• [Exercise] Lift out each line of the data that holds "pixels".

Excerpt from a dataset:
+--
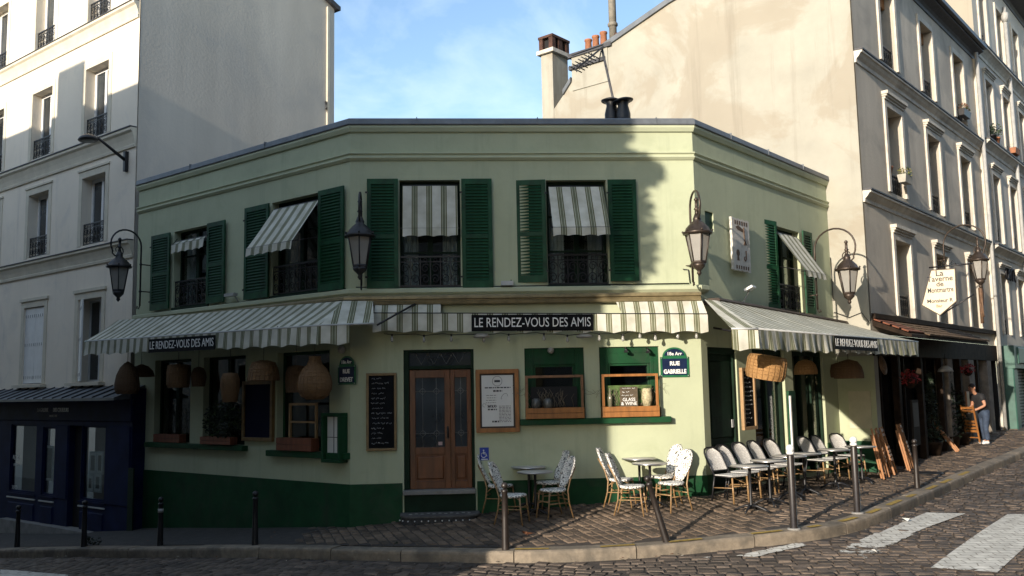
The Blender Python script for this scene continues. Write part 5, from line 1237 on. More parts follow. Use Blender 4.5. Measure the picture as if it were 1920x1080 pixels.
# glazed green menu case on the left wall by the corner
r_ = FL.rect(624, 776, 867, 666, 773, 872, .2); t, M, w, h = board(FL, (-.55, -.06, r_[2], r_[3]), 'green glazed menu case with white sheets near the shaded corner', GREEN, mat('menu_felt', (.02, .06, .03), .8), .06, .19, name='menu_case')
MB().box(-w/2+.01, w/2-.02, -.004, -.001, -h/2+.09, h/2-.01).build('menu_sheet', PAPER, t, M); MB().box(-w/2+.01, w/2-.02, -.008, -.001, -h/2+.01, -h/2+.085).build('ledge', OAK, t, M)
MB().box(-.006, .006, -.012, -.005, -h/2+.09, h/2).box(-w/2+.01, w/2-.02, -.012, -.005, .0, .012).build('divider', SLATE, t, M)
t, M, w, h = board(FR, (FR.hit(1388, 750, .6)[0], FR.hit(1413, 750, .6)[0], FR.hit(1400, 806, .6)[1], 2.55), 'tall wood framed chalkboard standing at the terrace entrance', OAK, CHALKB, .06, .06, -.6); chalk_lines(t, M, w, h, 12, 8, th=.011)
# accessibility sign
x, z = FC.hit(908, 851); BLUE = mat('sign_blue', (.012, .045, .32), .4, .1, 5); M = FC.at(x, -.004, z); t = thing('accessibility_sign', 'small blue wheelchair sign low on the wall by the door', 'sign', M)
MB().box(-.08, .08, -.006, 0, -.11, .11).build('plate', BLUE, t, M)
q = MB(); q.ball((-.012, -.008, .062), .014, 8, 6).tube([(-.012, -.009, .045), (-.008, -.009, .0), (.03, -.009, .0), (.045, -.009, -.045)], .0075, 5).tube([(-.012, -.009, .026), (.022, -.009, .026)], .006, 4).tube([(-.012+.042*cos(a), -.009, -.02+.042*sin(a)) for a in np.linspace(R(100), R(350), 14)], .006, 4); q.build('symbol', SIGNW, t, M)
MB().box(-.06, .06, -.008, -.0062, -.1, -.085).build('caption_bar', SIGNW, t, M)
# key sign on the terrace side wall
r_ = FR.rect(1369, 408, 506, 1402, 415, 512, .05); a, b, c, d = r_; M = FR.at((a+b)/2, -.05, (c+d)/2); t = thing('key_sign', 'weathered white metal sign with a key and keyhole and serrated edge', 'sign', M)
w, h = b-a, d-c; q = MB(); poly = []
n = 14
for i in range(n): poly += [(-w/2+(.015 if i % 2 else 0), h/2-h*i/n)]
for i in range(8): poly.append((-w/2+w*i/8, -h/2+(.0 if i % 2 else .02)))
for i in range(n): poly += [(w/2-(.015 if i % 2 else 0), -h/2+h*i/n)]
for i in range(8): poly.append((w/2-w*i/8, h/2-(.0 if i % 2 else .02)))
q.prism(poly, -.05, .0); q.build('plate', mat('weathered_white', (.55, .53, .48), .7, .12, 5, stain=(5, .52, .7, (.25, .19, .12), .7)), t, M)
RUSTP = mat('rusty_print', (.10, .06, .035), .8); y = -.054
def mark(nm, f): q = MB(); f(q); q.build(nm, RUSTP, t, M)
mark('pointing_hand', lambda q: q.prism([(-.22, .34), (-.10, .38), (.05, .33), (.16, .30), (.16, .26), (.02, .27), (-.14, .29)], y, -.0505))
mark('key', lambda q: q.tube([(.12, y, .36), (.12, y, .22), (.15, y, .08), (.10, y, .02), (.20, y, .02), (.15, y, .10)], .015, 4))
mark('keyhole', lambda q: q.prism([(-.16+.07*cos(a), -.17+.07*sin(a)) for a in np.linspace(R(-60), R(240), 12)]+[(-.21, -.32), (-.11, -.32)], y, -.0505))
mark('hook', lambda q: q.tube([(.18, y, -.10), (.18, y, -.24)]+[(.14+.04*cos(a), y, -.26+.04*sin(a)) for a in np.linspace(0, -4.4, 8)], .014, 4))
for k in range(6):
    for za, zb in ((h/2-.13, h/2-.05), (-h/2+.04, -h/2+.11)): mark('letter_mark', lambda q: q.box(-w/2+.12+k*w*.13, -w/2+.12+k*w*.13+.05, y, -.0505, za, zb))
for s in (-.25, .25): MB().tube([(s, .05, .2), (s, 0, .2)], .02, 5).build('standoff', IRON, t, M)
# hanging tavern sign
tx0, tz0 = FB.hit(1764, 545, 1.0)
cy_, cz_ = FB.hitx(1764, 545, FB.hit(1728, 560, .3)[0])
SX = FB.hit(1728, 560, .3)[0]
Mt = FB.at(SX, cy_, cz_, -pi/2)
t = thing('hanging_sign', 'cream shield-shaped tavern sign hanging out over the street', 'sign', Mt)
def tp(px, py): y, z = FB.hitx(px, py, SX); return (-(y-cy_)*-1*-1, z-cz_)
def tq(px, py): y, z = FB.hitx(px, py, SX); return ((cy_-y)*-1, z-cz_)
MT_inv = Mt.inverted()
def tl_(px, py):
    y, z = FB.hitx(px, py, SX); p = MT_inv @ Vector(FB.w(SX, y, z)); return (p.x, p.z)
out = [tl_(1746, 506), tl_(1792, 503), tl_(1795, 565), tl_(1763, 592), tl_(1728, 573)]
q = MB(); q.prism(out, -.03, .03); q.build('board', mat('sign_edge', (.06, .04, .025), .6), t, Mt)
cx_ = sum(p[0] for p in out)/5; cz2 = sum(p[1] for p in out)/5
inn = [(cx_+(a-cx_)*.94, cz2+(b-cz2)*.955) for a, b in out]
q = MB(); q.prism(inn, -.034, -.0302); fc_ = q.build('face', mat('sign_cream', (.66, .58, .42), .7, .08, 3), t, Mt)
for s, (px_, py_), sz, m in (('La', (1761, 513), .20, INK), ('Taverne', (1762, 523), .19, INK), ('de', (1762, 533), .17, INK), ('Montmartre', (1763, 544), .175, INK), ('Monsieur R', (1762, 564), .13, INK), ('Bar', (1761, 574), .10, OAK)):
    a, b = tl_(px_+1, py_); me = text_mesh(s, sz, m, bold=.0025); w_ = max(v.co.x for v in me.vertices)-min(v.co.x for v in me.vertices); me.transform(Matrix.Diagonal((min(1.05, .60/w_), 1, 1, 1))); inst('lettering', me, Mt @ Matrix.Translation((a, -.037, b)), fc_)
q = MB(); a = tl_(1746, 503); b = tl_(1815, 500); q.tube([(a[0]-.05, 0, a[1]+.02), (b[0]+.1, 0, a[1]+.02)], .02, 5); q.tube([(a[0]+.2, 0, a[1]+.02), (a[0]+.28, 0, a[1]+.14), (a[0]+.4, 0, a[1]+.02), (a[0]+.5, 0, a[1]+.14), (a[0]+.6, 0, a[1]+.02)], .012, 4); a = tl_(1765, 590); q.tube([(a[0], 0, a[1]), (b[0]+.1, 0, a[1]+.45)], .02, 5); q.build('bracket', IRON, t, Mt)
x, z = FB.hit(1838, 570, .1); q = MB(); q.tube([(0, -.1, z2) for z2 in (-.6, .5)], .05, 6).tube([(.18*cos(a)*.7, -.14, .35+.4*sin(a)) for a in np.linspace(0, 6.28, 11)[:-1]], .035, 5, True).tube([(.1*cos(a), -.16, .1+.5*sin(a)) for a in np.linspace(1, 5, 9)], .03, 5); tag(q.build('iron_ornament', mat('rusty_iron', (.16, .09, .05), .7, .3, 6), None, FB.at(x, -.02, z)), 'rusty iron ornament on the plaster right of the tavern sign', 'ornament')

# loose cables on the cafe front
for fr_, pts in ((FC, [(.1, -.03, 4.10), (1.5, -.025, 4.09), (2.75, -.03, 4.085), (4.2, -.025, 4.095), (6.1, -.03, 4.10)]), (FL, [(-7.0, -.025, 4.02), (-4.1, -.03, 4.07), (-.1, -.025, 4.09)]), (FC, [(6.12, -.03, 4.1), (6.10, -.03, 4.35), (6.0, -.03, 4.36)]), (FC, [(2.86, -.03, 4.08), (2.86, -.06, 4.2)]), (FG, [(-.83, -.03, 3.9), (-.5, -.03, 3.75), (-.2, -.03, 3.85), (-.03, -.03, 3.6)]), (FR, [(6.38, -.03, 4.2), (6.36, -.03, 5.2)])):
    MB().tube([tuple(fr_.w(*p)) for p in pts], .009, 4).build('cable', IRON, cafe, I4)

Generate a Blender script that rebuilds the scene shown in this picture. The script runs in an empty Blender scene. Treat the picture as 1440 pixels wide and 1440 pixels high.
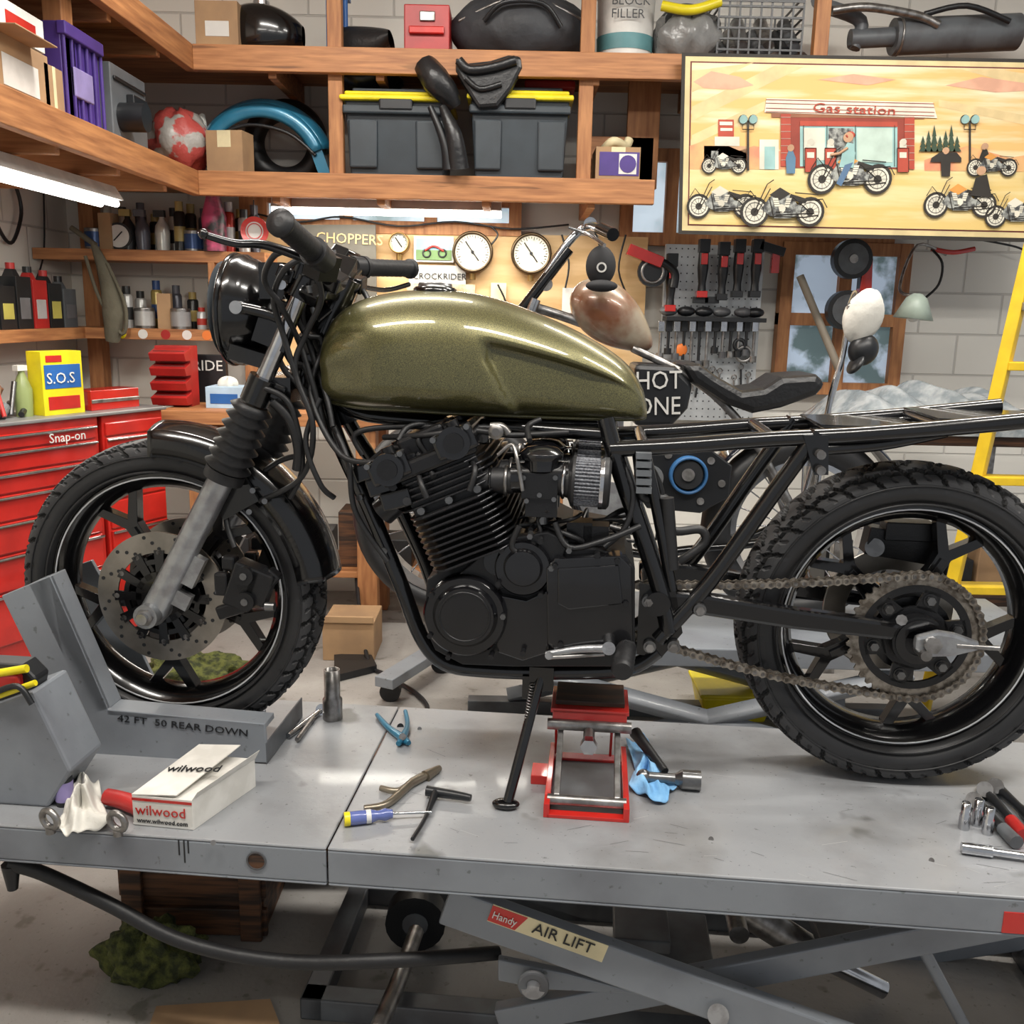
import bpy, math, random, bmesh
from mathutils import Matrix, Vector
from math import *
random.seed(7)
sc=bpy.context.scene
F=1330.0
CAM=Matrix.Translation((0,0,1.47))@Matrix.Rotation(radians(78),4,'X')@Matrix.Rotation(radians(1.2),4,'Z')
BK=Matrix.Translation((0,1.99,0))@Matrix.Rotation(radians(-5),4,'Z')   # lift + motorcycle frame
I4=Matrix.Identity(4)
# survey helpers: photo measurement -> metres on a known real plane
def at(u,v,ax,val,M=I4):
    A=M.inverted()@CAM; o=A.to_translation(); d=A.to_3x3()@Vector(((u-720)/F,(720-v)/F,-1))
    return o+d*((val-o[ax])/d[ax])
def L(u,v,y=0): return at(u,v,1,y,BK)
def LZ(u,v,z=.5): return at(u,v,2,z,BK)
def W(u,v,y): return at(u,v,1,y)
def WX(u,v,x): return at(u,v,0,x)
def WZ(u,v,z=0): return at(u,v,2,z)
V=Vector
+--
• [Response for this exercise]
The Blender Python script for this scene continues. Write part 5, from line 1237 on. More parts follow. Use Blender 4.5. Measure the picture as if it were 1920x1080 pixels.
Generate a Blender script that rebuilds the scene shown in this picture. The script runs in an empty Blender scene. Treat the picture as 1440 pixels wide and 1440 pixels high.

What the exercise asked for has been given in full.